UN gets money needed for emergency operation to salvage oil tanker off Yemen-Xinhua

UN gets money needed for emergency operation to salvage oil tanker off Yemen

Source: Xinhua

Editor: huaxia

2022-09-22 04:41:30

UNITED NATIONS, Sept. 21 (Xinhua) -- The United Nations now has all the funds needed to start an emergency operation to prevent a massive oil spill in the Red Sea from the Safer oil tanker off Yemen.

David Gressly, the UN resident and humanitarian coordinator for Yemen, said Wednesday that donors have pledged all of the 75 million U.S. dollars required for phase one of the UN plan -- an emergency operation to transfer oil from the decaying tanker to a safe vessel.

Gressly said the donation has surpassed the 75 million dollars needed.

The UN Development Programme is actively working on the first contracts to initiate the salvage operation, Gressly told reporters.

There will be a period of a few weeks of mobilization for that, followed by a four-month operation to stabilize the Safer for the work to transfer oil to a second vessel, and then for completing the work of phase two -- a permanent storage solution, said Gressly.

The progress was announced after a high-level event on the Safer tanker, co-chaired by the Netherlands, the United States and Germany, on Wednesday.
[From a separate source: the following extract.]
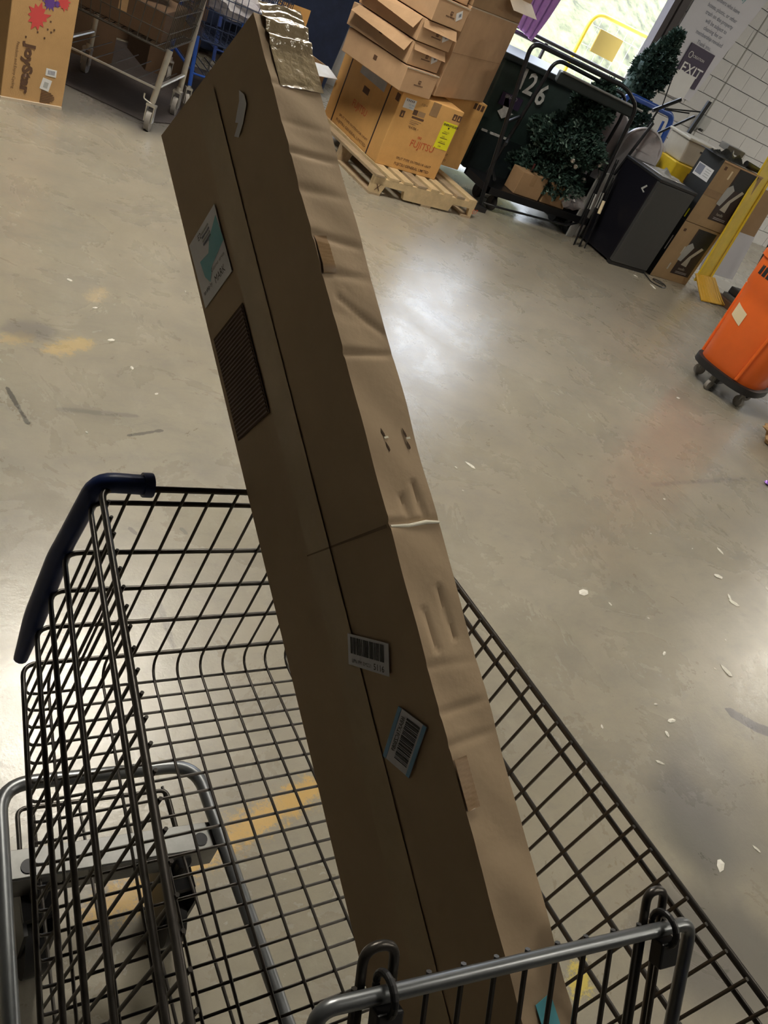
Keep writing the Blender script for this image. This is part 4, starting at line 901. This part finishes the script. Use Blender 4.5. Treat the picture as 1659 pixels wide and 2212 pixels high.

To begin work on the emergency operation as soon as possible, the United Nations needs donors to convert all of the pledges to cash. As of Sunday, 59 million dollars has been disbursed or was in the process of being disbursed, said the press office of UN Secretary-General Antonio Guterres in a note to correspondents.

The United Nations also needs a further 38 million dollars for phase two.

The original budget for the plan was reduced by 31 million dollars largely because of the adoption of a double-hull vessel tethered to a buoy system as the safe long-term solution. The system is the fastest to implement and most flexible of the three long-term replacement options that were considered, said the press office.

The Safer, currently carrying more than 1 million barrels of oil, has been moored off the port of Hodeidah since 1988 as a crude oil storage and offloading platform. It has not been inspected or maintained since 2015.

In May 2020, seawater leaked into the engine room. A temporary fix by divers from the Safer corporation succeeded in containing the leak. But the fix was not supposed to hold for long.